In the listing that follows, the range to quote begins at the line that has "channel('bottom_rail', (s*(AL +" and ends after the line that has "box('bottom_end_plate', (-.236 +"; quote it verbatim and add nothing.

Source material.
────

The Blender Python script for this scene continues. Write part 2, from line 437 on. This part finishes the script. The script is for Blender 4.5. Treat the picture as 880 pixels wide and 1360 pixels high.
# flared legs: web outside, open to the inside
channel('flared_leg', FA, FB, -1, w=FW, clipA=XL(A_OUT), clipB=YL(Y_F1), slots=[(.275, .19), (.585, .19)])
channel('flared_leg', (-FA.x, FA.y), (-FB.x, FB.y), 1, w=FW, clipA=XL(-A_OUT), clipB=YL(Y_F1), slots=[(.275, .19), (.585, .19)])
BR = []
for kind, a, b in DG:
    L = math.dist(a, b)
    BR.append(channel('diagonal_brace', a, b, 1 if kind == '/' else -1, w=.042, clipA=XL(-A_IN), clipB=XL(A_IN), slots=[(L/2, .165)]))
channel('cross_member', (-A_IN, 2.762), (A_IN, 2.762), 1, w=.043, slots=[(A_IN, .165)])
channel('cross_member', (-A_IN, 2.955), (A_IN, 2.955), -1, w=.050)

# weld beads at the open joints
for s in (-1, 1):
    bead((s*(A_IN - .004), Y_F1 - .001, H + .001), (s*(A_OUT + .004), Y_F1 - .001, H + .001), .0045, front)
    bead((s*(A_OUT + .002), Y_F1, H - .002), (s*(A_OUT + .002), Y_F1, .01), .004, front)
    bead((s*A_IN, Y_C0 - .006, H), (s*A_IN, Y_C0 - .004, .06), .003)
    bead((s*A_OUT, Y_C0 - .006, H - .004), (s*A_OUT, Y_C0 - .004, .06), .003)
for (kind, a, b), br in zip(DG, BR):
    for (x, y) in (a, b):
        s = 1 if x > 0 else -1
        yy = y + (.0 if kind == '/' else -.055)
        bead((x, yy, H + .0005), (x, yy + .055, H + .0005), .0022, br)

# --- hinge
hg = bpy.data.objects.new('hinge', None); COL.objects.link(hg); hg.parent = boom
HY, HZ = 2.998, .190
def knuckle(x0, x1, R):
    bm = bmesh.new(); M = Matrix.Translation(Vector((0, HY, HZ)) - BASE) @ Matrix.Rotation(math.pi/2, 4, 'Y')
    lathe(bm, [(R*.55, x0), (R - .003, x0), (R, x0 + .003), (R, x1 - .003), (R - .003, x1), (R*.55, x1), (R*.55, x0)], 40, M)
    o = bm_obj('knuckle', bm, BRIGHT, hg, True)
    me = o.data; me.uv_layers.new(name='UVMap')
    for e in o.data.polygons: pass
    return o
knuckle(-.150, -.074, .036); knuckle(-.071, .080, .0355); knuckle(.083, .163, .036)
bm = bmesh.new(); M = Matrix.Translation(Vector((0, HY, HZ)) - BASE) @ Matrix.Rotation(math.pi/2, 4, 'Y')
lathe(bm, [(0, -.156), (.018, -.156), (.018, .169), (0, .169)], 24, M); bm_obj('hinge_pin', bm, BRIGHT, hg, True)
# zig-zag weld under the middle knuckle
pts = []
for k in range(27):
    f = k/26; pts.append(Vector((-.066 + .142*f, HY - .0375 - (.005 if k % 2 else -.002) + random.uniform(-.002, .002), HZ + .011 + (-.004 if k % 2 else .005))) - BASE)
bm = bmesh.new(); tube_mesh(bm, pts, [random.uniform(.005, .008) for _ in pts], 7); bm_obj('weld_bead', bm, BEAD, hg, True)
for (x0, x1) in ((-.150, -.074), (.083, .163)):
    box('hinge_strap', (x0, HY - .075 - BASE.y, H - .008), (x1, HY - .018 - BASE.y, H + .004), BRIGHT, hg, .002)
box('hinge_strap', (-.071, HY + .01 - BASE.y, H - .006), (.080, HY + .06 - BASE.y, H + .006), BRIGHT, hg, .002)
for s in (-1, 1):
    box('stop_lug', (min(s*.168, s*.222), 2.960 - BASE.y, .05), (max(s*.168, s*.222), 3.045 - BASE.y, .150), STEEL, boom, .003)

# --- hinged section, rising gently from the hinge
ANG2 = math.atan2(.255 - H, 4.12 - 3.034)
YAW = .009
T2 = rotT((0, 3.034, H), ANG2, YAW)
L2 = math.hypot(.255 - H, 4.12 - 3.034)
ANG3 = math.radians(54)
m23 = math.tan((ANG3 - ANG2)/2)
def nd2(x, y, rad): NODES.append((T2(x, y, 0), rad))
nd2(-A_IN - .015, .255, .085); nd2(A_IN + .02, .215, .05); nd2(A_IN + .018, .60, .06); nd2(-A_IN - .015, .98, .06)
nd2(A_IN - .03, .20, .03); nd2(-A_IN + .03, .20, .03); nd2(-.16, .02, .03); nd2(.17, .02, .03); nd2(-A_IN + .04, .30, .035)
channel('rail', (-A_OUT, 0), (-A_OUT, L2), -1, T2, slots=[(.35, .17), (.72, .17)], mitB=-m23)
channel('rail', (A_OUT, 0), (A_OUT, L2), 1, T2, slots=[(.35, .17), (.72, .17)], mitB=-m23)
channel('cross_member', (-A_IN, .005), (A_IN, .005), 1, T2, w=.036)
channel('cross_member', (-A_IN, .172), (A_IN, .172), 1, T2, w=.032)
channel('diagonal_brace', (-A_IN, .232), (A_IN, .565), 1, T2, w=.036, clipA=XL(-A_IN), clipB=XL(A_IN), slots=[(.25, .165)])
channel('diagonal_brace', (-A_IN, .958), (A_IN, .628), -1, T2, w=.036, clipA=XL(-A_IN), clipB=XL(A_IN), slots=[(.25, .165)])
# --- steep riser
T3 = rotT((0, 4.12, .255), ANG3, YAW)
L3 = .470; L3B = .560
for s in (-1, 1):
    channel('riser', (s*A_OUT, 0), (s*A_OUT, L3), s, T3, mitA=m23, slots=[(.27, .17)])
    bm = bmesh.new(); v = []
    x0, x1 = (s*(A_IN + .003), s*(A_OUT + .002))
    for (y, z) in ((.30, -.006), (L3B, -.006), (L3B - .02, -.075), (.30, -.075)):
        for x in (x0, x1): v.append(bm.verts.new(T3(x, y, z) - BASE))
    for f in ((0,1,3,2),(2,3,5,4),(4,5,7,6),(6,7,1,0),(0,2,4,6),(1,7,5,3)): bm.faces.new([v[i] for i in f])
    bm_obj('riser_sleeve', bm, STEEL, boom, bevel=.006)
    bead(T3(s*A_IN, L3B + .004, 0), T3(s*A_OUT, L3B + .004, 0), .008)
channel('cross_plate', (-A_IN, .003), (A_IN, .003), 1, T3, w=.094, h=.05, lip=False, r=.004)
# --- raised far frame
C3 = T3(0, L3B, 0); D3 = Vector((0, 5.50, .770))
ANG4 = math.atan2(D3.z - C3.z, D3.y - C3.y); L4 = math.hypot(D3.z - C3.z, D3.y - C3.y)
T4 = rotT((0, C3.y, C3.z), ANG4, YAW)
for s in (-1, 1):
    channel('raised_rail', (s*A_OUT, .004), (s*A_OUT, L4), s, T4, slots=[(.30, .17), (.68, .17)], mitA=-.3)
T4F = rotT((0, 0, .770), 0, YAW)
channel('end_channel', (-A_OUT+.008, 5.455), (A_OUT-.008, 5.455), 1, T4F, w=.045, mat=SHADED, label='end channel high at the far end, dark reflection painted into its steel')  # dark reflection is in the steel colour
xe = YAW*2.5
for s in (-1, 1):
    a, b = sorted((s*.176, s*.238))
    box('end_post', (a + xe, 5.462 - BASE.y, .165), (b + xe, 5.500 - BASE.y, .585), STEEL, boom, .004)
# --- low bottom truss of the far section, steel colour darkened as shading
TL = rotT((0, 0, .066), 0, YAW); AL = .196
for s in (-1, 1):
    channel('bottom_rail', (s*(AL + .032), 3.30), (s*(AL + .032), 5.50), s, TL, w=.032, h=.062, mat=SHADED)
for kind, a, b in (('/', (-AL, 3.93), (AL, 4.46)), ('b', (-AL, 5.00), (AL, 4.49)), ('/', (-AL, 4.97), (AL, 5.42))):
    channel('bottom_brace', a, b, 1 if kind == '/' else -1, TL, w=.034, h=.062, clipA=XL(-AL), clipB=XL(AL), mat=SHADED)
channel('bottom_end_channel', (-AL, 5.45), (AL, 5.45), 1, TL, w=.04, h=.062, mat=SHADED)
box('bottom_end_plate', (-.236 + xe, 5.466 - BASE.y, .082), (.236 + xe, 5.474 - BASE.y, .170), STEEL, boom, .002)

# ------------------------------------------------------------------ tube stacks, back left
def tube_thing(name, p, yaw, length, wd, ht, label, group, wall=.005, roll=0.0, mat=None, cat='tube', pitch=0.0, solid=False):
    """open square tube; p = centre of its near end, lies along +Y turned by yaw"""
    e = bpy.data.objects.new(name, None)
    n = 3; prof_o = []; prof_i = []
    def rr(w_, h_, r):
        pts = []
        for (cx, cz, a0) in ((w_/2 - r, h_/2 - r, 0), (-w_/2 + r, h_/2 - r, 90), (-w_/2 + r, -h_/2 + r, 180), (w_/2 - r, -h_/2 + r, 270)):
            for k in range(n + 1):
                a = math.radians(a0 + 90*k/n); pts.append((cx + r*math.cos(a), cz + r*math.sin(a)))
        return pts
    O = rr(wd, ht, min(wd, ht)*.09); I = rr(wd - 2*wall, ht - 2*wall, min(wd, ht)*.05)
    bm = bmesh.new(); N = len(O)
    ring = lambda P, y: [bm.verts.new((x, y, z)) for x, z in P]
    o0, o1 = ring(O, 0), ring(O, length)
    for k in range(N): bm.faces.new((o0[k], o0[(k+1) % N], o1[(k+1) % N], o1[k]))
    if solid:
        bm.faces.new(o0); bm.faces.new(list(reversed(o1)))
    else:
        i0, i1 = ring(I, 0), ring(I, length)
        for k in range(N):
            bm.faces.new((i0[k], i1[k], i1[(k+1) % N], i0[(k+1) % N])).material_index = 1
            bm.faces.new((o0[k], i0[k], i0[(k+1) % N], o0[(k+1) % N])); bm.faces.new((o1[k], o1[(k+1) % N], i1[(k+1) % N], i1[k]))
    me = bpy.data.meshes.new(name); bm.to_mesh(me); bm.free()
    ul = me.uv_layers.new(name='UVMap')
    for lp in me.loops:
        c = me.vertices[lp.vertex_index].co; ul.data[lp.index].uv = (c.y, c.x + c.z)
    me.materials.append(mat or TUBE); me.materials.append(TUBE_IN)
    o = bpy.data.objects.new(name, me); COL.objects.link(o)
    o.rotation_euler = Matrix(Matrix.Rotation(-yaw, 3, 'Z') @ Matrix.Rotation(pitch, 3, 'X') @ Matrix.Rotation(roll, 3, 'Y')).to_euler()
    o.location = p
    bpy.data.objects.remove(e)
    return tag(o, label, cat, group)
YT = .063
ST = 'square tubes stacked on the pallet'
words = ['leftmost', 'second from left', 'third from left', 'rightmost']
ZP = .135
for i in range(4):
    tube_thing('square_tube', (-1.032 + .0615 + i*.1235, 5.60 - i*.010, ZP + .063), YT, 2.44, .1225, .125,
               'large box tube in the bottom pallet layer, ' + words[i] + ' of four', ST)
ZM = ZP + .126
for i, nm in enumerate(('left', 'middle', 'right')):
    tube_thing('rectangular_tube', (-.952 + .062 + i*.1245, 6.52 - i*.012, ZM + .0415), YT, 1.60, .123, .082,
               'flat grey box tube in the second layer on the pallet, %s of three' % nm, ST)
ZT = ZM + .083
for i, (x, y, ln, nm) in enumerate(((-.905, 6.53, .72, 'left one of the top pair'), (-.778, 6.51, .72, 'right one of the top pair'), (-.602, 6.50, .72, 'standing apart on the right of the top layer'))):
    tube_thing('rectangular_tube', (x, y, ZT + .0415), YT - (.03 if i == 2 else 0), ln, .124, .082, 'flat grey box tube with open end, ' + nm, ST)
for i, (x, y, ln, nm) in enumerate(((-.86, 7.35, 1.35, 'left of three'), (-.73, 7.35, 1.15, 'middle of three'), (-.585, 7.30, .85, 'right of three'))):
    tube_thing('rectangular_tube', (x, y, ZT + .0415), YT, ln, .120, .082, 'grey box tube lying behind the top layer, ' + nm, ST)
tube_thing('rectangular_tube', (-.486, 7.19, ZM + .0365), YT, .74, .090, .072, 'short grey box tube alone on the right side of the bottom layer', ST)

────

Task result.
    channel('bottom_rail', (s*(AL + .032), 3.30), (s*(AL + .032), 5.50), s, TL, w=.032, h=.062, mat=SHADED)
for kind, a, b in (('/', (-AL, 3.93), (AL, 4.46)), ('b', (-AL, 5.00), (AL, 4.49)), ('/', (-AL, 4.97), (AL, 5.42))):
    channel('bottom_brace', a, b, 1 if kind == '/' else -1, TL, w=.034, h=.062, clipA=XL(-AL), clipB=XL(AL), mat=SHADED)
channel('bottom_end_channel', (-AL, 5.45), (AL, 5.45), 1, TL, w=.04, h=.062, mat=SHADED)
box('bottom_end_plate', (-.236 + xe, 5.466 - BASE.y, .082), (.236 + xe, 5.474 - BASE.y, .170), STEEL, boom, .002)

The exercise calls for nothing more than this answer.